▶ _Prompt_: Transcribe each line of the material as it is, and drop any picture.

>> begin Information shown

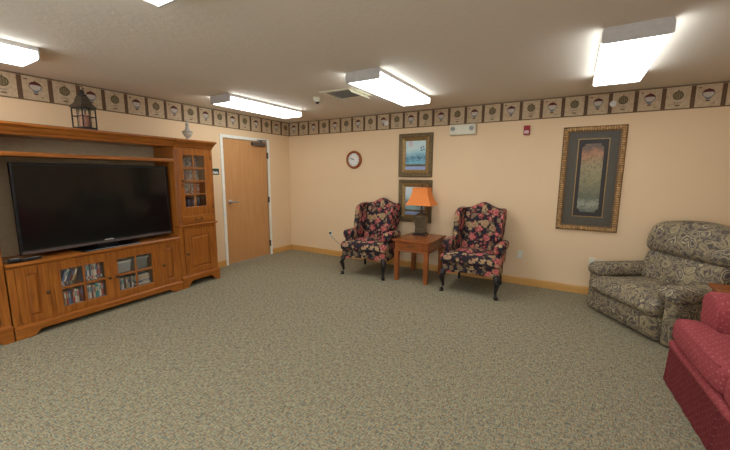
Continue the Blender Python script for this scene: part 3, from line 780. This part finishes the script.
for zi, (z, nm) in enumerate(((.965, 'bottom shelf'), (1.21, 'second shelf up'), (1.385, 'third shelf up'), (1.55, 'top shelf'))):
    seqs = [['navy', 'grey', 'black', 'tan', 'maroon', 'black', 'blue', 'maroon', 'black', 'maroon', 'tan', 'black', 'navy', 'maroon'],
            ['tan', 'tan', 'maroon', 'tan', 'grey', 'grey', 'white', 'tan', 'black', 'white', 'grey', 'maroon', 'grey', 'white'],
            ['maroon', 'white', 'tan', 'white', 'grey', 'maroon', 'grey', 'black', 'white', 'grey', 'tan', 'grey', 'white', 'black'],
            ['black', 'grey', 'maroon', 'grey', 'black', 'grey', 'navy', 'black', 'grey', 'grey', 'black', 'maroon', 'grey', 'black']]
    row(.455, .130, -.16, z, 14, (.19 if zi == 0 else .135), f'on {nm} of cabinet by door', 'disc cases in the tall cabinet', th=.021, seq=seqs[zi])

# lantern with candle, urn finial on the wall unit
ln = empty('lantern', HP(1.425, -.10, 1.9), RZ+R(14)); tag(ln, 'dark metal lantern with flared roof on top of the wall unit', 'lantern')
a = .066
m = MB(); m.box(-a-.006, a+.006, -a-.006, a+.006, 0, .03, .004); m.box(-a-.004, a+.004, -a-.004, a+.004, .205, .222)
for x in (-a, a):
    for y in (-a, a): m.box(x-.0045, x+.0045, y-.0045, y+.0045, .03, .21)
for sx in (-1, 1):
    m.box(sx*a-.003, sx*a+.003, -.003, .003, .03, .21); m.box(-.003, .003, sx*a-.003, sx*a+.003, .03, .21)
    m.box(sx*a-.004, sx*a+.004, -a, a, .128, .135); m.box(-a, a, sx*a-.004, sx*a+.004, .128, .135)
m.build('lantern_frame', M['iron'], ln)
m = MB(); m.sqlathe([(a+.012, a+.012, .218), (a+.014, a+.014, .226), (.052, .052, .262), (.045, .045, .292), (.032, .032, .330), (.026, .026, .335)]); m.build('lantern_roof', plain('weathered_roof', (86, 74, 60), .6, .3, .3, .3), ln)
m = MB(); m.lathe([(0, .33), (.036, .33), (.036, .345), (.022, .352), (.020, .385), (.012, .392), (0, .394)]); m.tube([(.018*math.cos(q), 0, .405+.018*math.sin(q)) for q in [k*math.pi/6 for k in range(13)]], .003, 6); m.build('lantern_cap', M['iron'], ln)
m = MB()
for sx in (-1, 1): m.box(sx*a-.001, sx*a+.001, -a, a, .03, .206); m.box(-a, a, sx*a-.001, sx*a+.001, .03, .206)
m.build('glass', M['glass'], ln)
cdl = MB().lathe([(0, .0305), (.040, .0305), (.040, .150), (.036, .155), (.006, .150), (0, .150)]).build('candle', plain('dusty_rose_wax', (176, 122, 104), .5)); cdl.location = HP(1.425, -.10, 1.9); tag(cdl, 'dusty rose pillar candle inside the lantern', 'candle')
MB().tube([(0, 0, .150), (.002, 0, .164)], .0018, 6).build('wick', M['black'], cdl)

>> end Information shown

▶ _Expected answer_:
Continue the Blender Python script for this scene: part 3, from line 780. This part finishes the script.
for zi, (z, nm) in enumerate(((.965, 'bottom shelf'), (1.21, 'second shelf up'), (1.385, 'third shelf up'), (1.55, 'top shelf'))):
    seqs = [['navy', 'grey', 'black', 'tan', 'maroon', 'black', 'blue', 'maroon', 'black', 'maroon', 'tan', 'black', 'navy', 'maroon'],
            ['tan', 'tan', 'maroon', 'tan', 'grey', 'grey', 'white', 'tan', 'black', 'white', 'grey', 'maroon', 'grey', 'white'],
            ['maroon', 'white', 'tan', 'white', 'grey', 'maroon', 'grey', 'black', 'white', 'grey', 'tan', 'grey', 'white', 'black'],
            ['black', 'grey', 'maroon', 'grey', 'black', 'grey', 'navy', 'black', 'grey', 'grey', 'black', 'maroon', 'grey', 'black']]
    row(.455, .130, -.16, z, 14, (.19 if zi == 0 else .135), f'on {nm} of cabinet by door', 'disc cases in the tall cabinet', th=.021, seq=seqs[zi])

# lantern with candle, urn finial on the wall unit
ln = empty('lantern', HP(1.425, -.10, 1.9), RZ+R(14)); tag(ln, 'dark metal lantern with flared roof on top of the wall unit', 'lantern')
a = .066
m = MB(); m.box(-a-.006, a+.006, -a-.006, a+.006, 0, .03, .004); m.box(-a-.004, a+.004, -a-.004, a+.004, .205, .222)
for x in (-a, a):
    for y in (-a, a): m.box(x-.0045, x+.0045, y-.0045, y+.0045, .03, .21)
for sx in (-1, 1):
    m.box(sx*a-.003, sx*a+.003, -.003, .003, .03, .21); m.box(-.003, .003, sx*a-.003, sx*a+.003, .03, .21)
    m.box(sx*a-.004, sx*a+.004, -a, a, .128, .135); m.box(-a, a, sx*a-.004, sx*a+.004, .128, .135)
m.build('lantern_frame', M['iron'], ln)
m = MB(); m.sqlathe([(a+.012, a+.012, .218), (a+.014, a+.014, .226), (.052, .052, .262), (.045, .045, .292), (.032, .032, .330), (.026, .026, .335)]); m.build('lantern_roof', plain('weathered_roof', (86, 74, 60), .6, .3, .3, .3), ln)
m = MB(); m.lathe([(0, .33), (.036, .33), (.036, .345), (.022, .352), (.020, .385), (.012, .392), (0, .394)]); m.tube([(.018*math.cos(q), 0, .405+.018*math.sin(q)) for q in [k*math.pi/6 for k in range(13)]], .003, 6); m.build('lantern_cap', M['iron'], ln)
m = MB()
for sx in (-1, 1): m.box(sx*a-.001, sx*a+.001, -a, a, .03, .206); m.box(-a, a, sx*a-.001, sx*a+.001, .03, .206)
m.build('glass', M['glass'], ln)
cdl = MB().lathe([(0, .0305), (.040, .0305), (.040, .150), (.036, .155), (.006, .150), (0, .150)]).build('candle', plain('dusty_rose_wax', (176, 122, 104), .5)); cdl.location = HP(1.425, -.10, 1.9); tag(cdl, 'dusty rose pillar candle inside the lantern', 'candle')
MB().tube([(0, 0, .150), (.002, 0, .164)], .0018, 6).build('wick', M['black'], cdl)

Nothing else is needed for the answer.